[masterasg]

I am working out confidence intervals and was wondering what effect knowing the variance of the distribution has on the interval.
I know that if i know the variance I am going to use the z distribution as opposed to the t distribution but why would it make a difference on the confidence intervals and which one would i prefer to use??

any help appreciated!!

[yusufu]

In general (I'm tempted to say "always"), the more details you know about a set of data, the stronger your confidence about any claims you make.
The t distribution curve has a similar shape to the Z curve (both bell-shaped) but is flatter (i.e. has "more" probability at the extremes).
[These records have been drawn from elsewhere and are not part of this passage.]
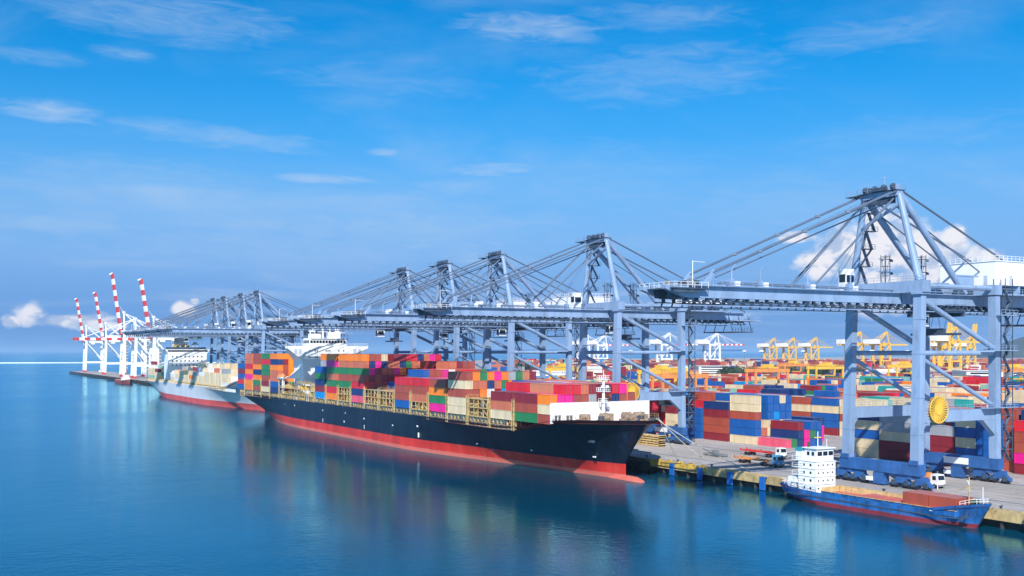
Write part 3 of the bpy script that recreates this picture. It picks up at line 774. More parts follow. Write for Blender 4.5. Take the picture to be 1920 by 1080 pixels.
k = MB(); k.tube((KC, 134.3, 3.6), (KC, 134.3, 9.6), .16, 'lashing', 8, .1); k.tube((KC, 134.3, 8.1), (KC-.5, 134.3, 8.9), .12, 'white_paint', 6); k.box((KC-.9, 134.2, 7.4), (KC+.9, 134.4, 7.55), 'lashing'); k.tube((KC, 134.3, 8.0), (KC, 138.5, 5.6), .05, 'lashing', 6)
k.tube((KC, 131.3, 4.5), (KC, 131.3, 8.0), .07, 'white_paint', 6)
k.build('foremast', cs)
k = MB(); k.rail([(KC+.2, 130.0, 5.0), (KC-1.6, 132.8, 4.65), (KC-2.3, 134.6, 4.1)], .9, 'white_paint', 1, .05); k.rail([(KC+.2, 130.0, 5.0), (KC+1.8, 132.8, 4.65), (KC+2.3, 134.6, 4.1)], .9, 'white_paint', 1, .05)
k.build('bow_railing', cs)
k = MB(); k.tube((KC-.8, 133.0, 5.0), (KC+.8, 133.0, 5.0), .4, 'leaf_green', 10); k.box((KC-1.0, 132.5, 4.0), (KC+1.0, 133.6, 4.6), 'leaf_green'); k.build('windlass', cs)
k = MB(); k.bar((KC-2.35, 133.2, 2.4), (KC-2.0, 132.9, 3.5), .16, .3, 'crane_dark'); k.bar((KC-2.5, 133.9, 2.3), (KC-2.3, 132.4, 2.3), .25, .25, 'crane_dark'); k.build('anchor', cs)
k = MB()
for (a0, a1, z) in ((141.2, 136.6, 3.15), (140.6, 137.4, 2.75)):
    k.bar((KC-3.38, a0, z-.12), (KC-2.85, a1, z+.3), .05, .16, 'white_paint')
k.build('name_board', cs)
for i, (x, y) in enumerate(((KC-2.5, 135.4), (KC+.05, 135.4), (KC-2.5, 141.7), (KC+.05, 141.7))):
    put_box(x, y, 2.9, 6.06, 'rust red', 'rust red container in the hold of the blue coaster, %s, %s' % ('forward pair' if i < 2 else 'after pair', 'water side' if i % 2 == 0 else 'quay side'), 'near')

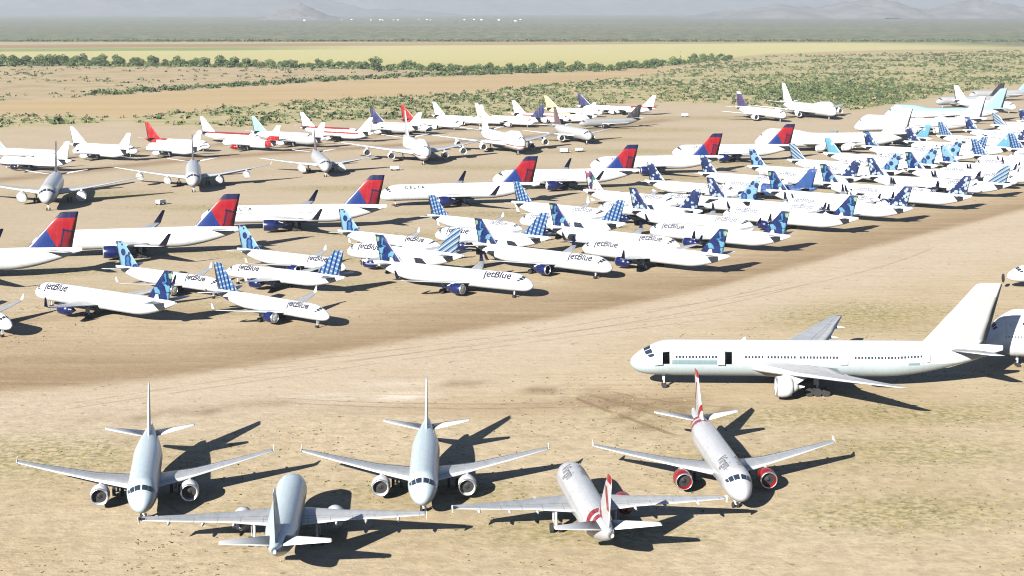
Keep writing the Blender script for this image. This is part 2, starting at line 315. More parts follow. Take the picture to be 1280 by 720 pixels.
def wing_mat():
    g = G('wing_grey_paint'); o = g.obj(); ch = g.n('ShaderNodeAttribute', attribute_name='chord').outputs['Fac']; sp = g.n('ShaderNodeAttribute', attribute_name='span').outputs['Fac']
    nz = g.noise(g.mapv(o, (.35, 1.2, 1)), 1.0, 6, .65); c = g.mix(g.sstep(nz, .3, .7), (.43, .445, .46), (.34, .35, .36))
    def lin(v, at, wd): return g.math('LESS_THAN', g.math('ABSOLUTE', g.math('SUBTRACT', v, at)), wd)
    c = g.mix(g.math('LESS_THAN', ch, .10), c, (.56, .57, .58)); c = g.mix(g.math('GREATER_THAN', ch, .74), c, (.46, .47, .48))
    for at in (.10, .60, .74): c = g.mix(g.math('MULTIPLY', lin(ch, at, .008), .7), c, (.10, .10, .11))
    fr_ = g.math('LESS_THAN', g.math('FRACT', g.math('MULTIPLY', sp, .37)), .03); aft = g.math('GREATER_THAN', ch, .6)
    c = g.mix(g.math('MULTIPLY', g.math('MULTIPLY', fr_, aft), .6), c, (.10, .10, .11))
    g.put(g.b.inputs['Base Color'], c); g.b.inputs['Roughness'].default_value = .38; g.b.inputs['Metallic'].default_value = .15; return g.m
M_wing = wing_mat()
M_white = plain('white_paint_smooth', (.62, .63, .64), .35, 0, .05, .5)
M_pale = plain('pale_blue_grey_paint', (.45, .52, .55), .35, 0, .05, .5)
M_metal = plain('bare_metal', (.55, .56, .58), .3, .85, .1, 2)
M_dark = plain('dark_intake', (.012, .012, .014), .7)
M_glass = plain('cockpit_glass', (.02, .03, .05), .08)
M_tyre = plain('tyre_rubber', (.02, .02, .02), .85)
M_gear = plain('landing_gear_paint', (.55, .56, .57), .45)
M_cover = plain('silver_engine_cover', (.62, .63, .62), .42, .3, .25, 3)
M_navy = plain('navy_nacelle_paint', hx(34, 50, 118), .3, 0, .08, 1)
M_dnavy = plain('dark_navy_paint', hx(28, 32, 66), .3)
M_red = plain('red_nacelle_paint', hx(205, 20, 28), .3, 0, .08, 1)
M_text = plain('navy_lettering', (.012, .014, .035), .4)
M_textg = plain('grey_lettering', (.13, .13, .15), .4)
M_text2 = plain('haze_grey_lettering', (.13, .14, .18), .4)  # distant jets' lettering, lightened to put the haze into its colour
M_widget = plain('red_lettering', hx(180, 30, 50), .4)
M_void = plain('cabin_interior', (.02, .02, .022), .9)

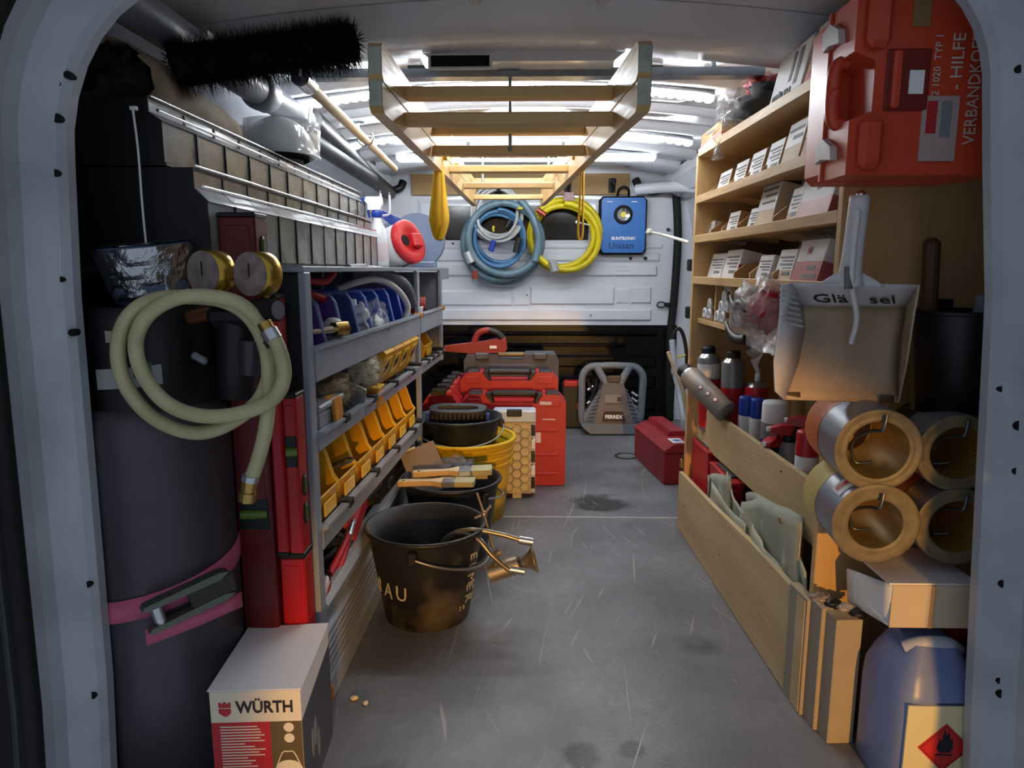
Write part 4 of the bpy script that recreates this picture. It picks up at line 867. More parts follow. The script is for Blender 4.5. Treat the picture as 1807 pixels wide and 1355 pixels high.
part(t, 'inlet_nut', MB().cyl(hp_(466, 568, .0), hp_(474, 583, .0), .0105, n=6), brass); part(t, 'inlet_clip', MB().cyl(hp_(474, 583), hp_(484, 600, -.002), .0125, n=14), steel); part(t, 'clip_screw', MB().cyl(hp_(470, 600, .0), hp_(478, 612, .0), .006, n=8), dark_pl)
# bucket-like cap with foil tape on top
p = A(265, 540, Y=1.07); t = thing('foil_taped_pot', 'grey-blue pot patched with crumpled silver foil atop the cylinder', 'pot', (p.x+.0, 1.085, .787), rot=(.12, -.06, 0))
part(t, 'pot', MB().lathe([(0, 0), (.05, 0), (.058, .02), (.069, .075), (.070, .085), (.062, .092), (0, .092)], 32), mat('grey_blue_pot', '5F6F86', .45, var=.1), False)
part(t, 'foil', MB().grid(lambda u, v: (lambda a, z: ((lambda r: (r*math.cos(a), r*math.sin(a), z))(.0515+.0185*min(1, z/.075)+.0012+.003*mnoise.noise((u*9, v*7, 2)))))(-PI*.72+1.05*PI*u, .012+.078*v), 30, 12, False), mat('foil', 'B9BCC2', .22, .95, var=.1, bump=.5, bscale=60), False)
part(t, 'foil_top', MB().grid(lambda u, v: (.064*(u*2-1)*math.sqrt(max(0, 1-(v*2-1)**2)), .064*(v*2-1), .0935+.003*abs(mnoise.noise((u*8, v*8, 5)))), 14, 14, False), MATS['foil'], False)
# spirit levels
lr = mat('level_red_dark', '5E1218', .4, var=.15); lr2 = mat('level_red', 'A5161E', .38, var=.12); lr3 = mat('level_red_bright', 'B01218', .35, var=.12); vial = mat('vial_green', '56701C', .2, var=.1)
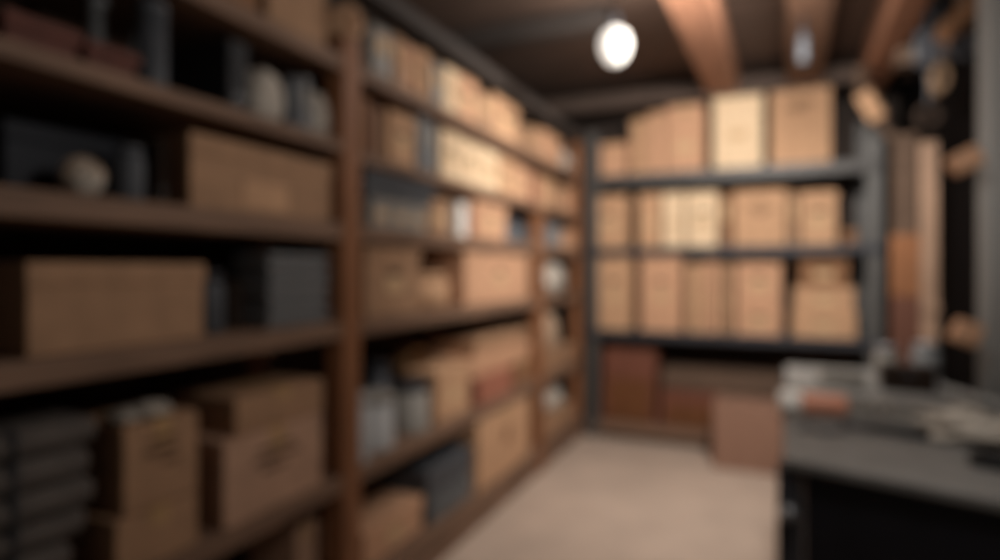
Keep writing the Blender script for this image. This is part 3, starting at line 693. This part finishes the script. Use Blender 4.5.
# brace block where beam meets upright, and things hanging by the beam
p0 = atS(863, 92, 3.55); p1 = atS(879, 118, 3.55)
t = thing('knee_brace', 'short tan diagonal brace by the top of the grey rack upright', 'brace', (p0 + p1) / 2)
d_ = (p1 - p0) / 2
MB().tube([tuple(-d_), tuple(d_)], 0.062, n=4).build('strut', 'tan', t)
MB().tube([tuple(d_ * 1.02), tuple(d_ * 2.6)], 0.028, n=4).build('tail', 'lintel', t)
MB().tube([tuple(-d_ * 1.02), tuple(-d_ * 1.3 + Vector((0, 0, 0.12)))], 0.030, n=4).build('tenon', 'lintel', t)
def hang(x, y, s, label, name, cat, fn, zt=2.42):
    p = atS(x, y, s); t = thing(name, label, cat, p); fn(t)
    MB().tube([(0, 0, 0.04), (0, 0, CZ - 0.003 - p.z)], 0.004, n=8).build('cord', 'darksteel', t)
def f_pulley(t):
    for s_ in (-1, 1): MB().box(-0.045, 0.045, s_ * 0.026 - 0.003, s_ * 0.026 + 0.003, -0.08, 0.07, 0.002).build('cheek_plate', 'darksteel', t)
    MB().lathe([(0.055, -0.02), (0.045, -0.006), (0.045, 0.006), (0.055, 0.02)], mtx=Matrix.Translation((0, 0, -0.02)) @ Matrix.Rotation(PI / 2, 4, 'X')).build('wheel', 'grey', t, smooth=True)
hang(927, 46, 2.75, 'grey pulley hanging from the ceiling beside the tan rope coil', 'pulley', 'pulley', f_pulley)
def f_rope(t):
    mb = MB()
    for i in range(4): mb.torus(0.034 + 0.004 * (i % 2), 0.010, mtx=Matrix.Translation((0, 0.018 * i - 0.03, -0.03)) @ Matrix.Diagonal((0.75, 1, 1.45, 1)) @ Matrix.Rotation(PI / 2, 4, 'X'), n=26, k=8)
    mb.build('coil', 'oldrope', t, smooth=True)
hang(940, 72, 2.6, 'tan rope coil hanging just below the pulley', 'rope_coil', 'rope', f_rope)
def f_hook(t):
    MB().torus(0.042, 0.014, mtx=Matrix.Rotation(PI / 2, 4, 'X'), n=24, k=8).build('ring', 'hole', t, smooth=True)
hang(928, 116, 2.7, 'dim dark ring hanging low against the black side wall', 'iron_ring', 'ring', f_hook)
# wooden bracket at top by the column
p0 = atS(943, 36, 2.1); p1 = atS(990, -6, 2.1)
t = thing('wooden_bracket', 'tan wooden bracket slanting up beside the steel column top', 'bracket', (p0 + p1) / 2)
d_ = (p1 - p0) / 2
MB().tube([tuple(-d_), tuple(d_)], 0.040, n=4).build('arm', 'brown', t)
MB().box(-0.02, 0.02, 0.03, 0.055, -0.03, CZ - 0.004 - ((p0 + p1) / 2).z, 0.003).build('hanger', 'lintel', t)
p = atS(963, 48, 2.0)
t = thing('pipe_clamp', 'grey pipe clamp on the steel column below the slanting bracket', 'clamp', p)
MB().torus(0.030, 0.014, mtx=Matrix.Rotation(PI / 2, 4, 'X'), n=24, k=8).build('ring', 'darksteel', t, smooth=True)
MB().tube([(0.03, 0.0, 0), (0.07, 0.05, 0)], 0.010, n=8).build('bolt', 'darksteel', t)
# whitish tube hanging from the second beam
p = atS(803, 50, 2.85)
t = thing('lamp_tube', 'dull grey unlit tube hanging below the second ceiling beam', 'lamp', p)
MB().lathe([(0.012, -0.065), (0.022, -0.058), (0.022, 0.05), (0.014, 0.06)], n=20).build('tube', 'dgrey', t, smooth=True)
MB().lathe([(0.016, 0.061), (0.016, 0.085), (0.005, 0.095), (0.005, 2.458 - p.z)], n=14).build('socket', 'darksteel', t, smooth=True)

# ------------------------------------------------------------------ the bare bulb
bp_ = atS(615, 42, 2.75)
t = thing('light_bulb', 'bright bare bulb glowing under the ceiling', 'lamp', bp_)
MB().lathe([(0.004, -0.105), (0.032, -0.094), (0.058, -0.060), (0.070, -0.014), (0.062, 0.026), (0.040, 0.052), (0.018, 0.066)], n=32).build('bulb', 'bulb', t, smooth=True)
MB().lathe([(0.020, 0.067), (0.022, 0.12), (0.008, 0.135)], n=20).build('socket', 'darksteel', t, smooth=True)
MB().tube([(0, 0, 0.134), (0, 0, CZ - bp_.z - 0.002)], 0.005, n=8).build('cord', 'blackp', t)

def point(name, loc, power, radius, col=(1, 0.86, 0.72)):
    l = bpy.data.lights.new(name, 'POINT'); l.energy = power; l.shadow_soft_size = radius; l.color = col
    o = bpy.data.objects.new(name, l); C.objects.link(o); o.location = loc; return o
point('bulb_light', bp_ + Vector((0.0, 0.0, -0.012)), 17, 0.14, (1, 0.96, 0.91))
point('added_near_fill', Vector((0.20, 1.10, 1.90)), 16, 0.08, (1, 0.96, 0.91))  # added fill for the near shelves and bench, no bulb hangs here
l = bpy.data.lights.new('added_back_fill', 'SPOT'); l.energy = 136; l.shadow_soft_size = 0.13; l.color = (1, 0.96, 0.91)  # added spot that brightens the rack and far shelves, has no fixture
l.spot_size = math.radians(150); l.spot_blend = 1.0
o = bpy.data.objects.new('added_back_fill', l); C.objects.link(o); o.location = (0.12, 2.36, 2.30)
o.rotation_euler = (Vector((-0.62, 4.2, 1.05)) - o.location).to_track_quat('-Z', 'Y').to_euler()

w = bpy.data.worlds.new('world'); bpy.context.scene.world = w; w.use_nodes = True
w.node_tree.nodes['Background'].inputs[0].default_value = (0.9, 0.85, 0.8, 1)
w.node_tree.nodes['Background'].inputs[1].default_value = 0.04

# ------------------------------------------------------------------ camera
cd = bpy.data.cameras.new('camera'); co = bpy.data.objects.new('camera', cd); C.objects.link(co)
co.location = (0, 0, H); co.rotation_euler = (PI / 2, 0, YAW)
cd.sensor_width = 36; cd.lens = 36 * F / 1000; cd.shift_y = (HOR - 280) / 1000.0
cd.clip_start = 0.02
cd.dof.use_dof = True; cd.dof.focus_distance = 0.20; cd.dof.aperture_fstop = 3.0; cd.dof.aperture_blades = 0
sc = bpy.context.scene; sc.camera = co
sc.view_settings.view_transform = 'Standard'; sc.view_settings.look = 'None'; sc.view_settings.gamma = 1
sc.view_settings.use_curve_mapping = False; sc.view_settings.exposure = 0.55
sc.cycles.use_denoising = True
sc.cycles.max_bounces = 6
Have a look at wikipedia.
What impact do you think that will have on confidence intervals?

[masterasg]

sof the t disttttbuion curve is flatter, then the confidence intervals will be wider, but why then would i be using the t distribution for the first one, could i not use the z distribution for both?

[yusufu]

(Original post by masterasg)
sof the t disttttbuion curve is flatter, then the confidence intervals will be wider, but why then would i be using the t distribution for the first one, could i not use the z distribution for both?

the first one? both?

[masterasg]

i guess im trying to ask why cant you use the z distribution for both if the variance is known and not known...

[Zhen Lin]

Because those are different situations. The theoretical model upon which the normal distribution is based requires the variance of the population to be known, whereas the model the t distribution is built on only requires an estimate of the population variance from a sample of known size.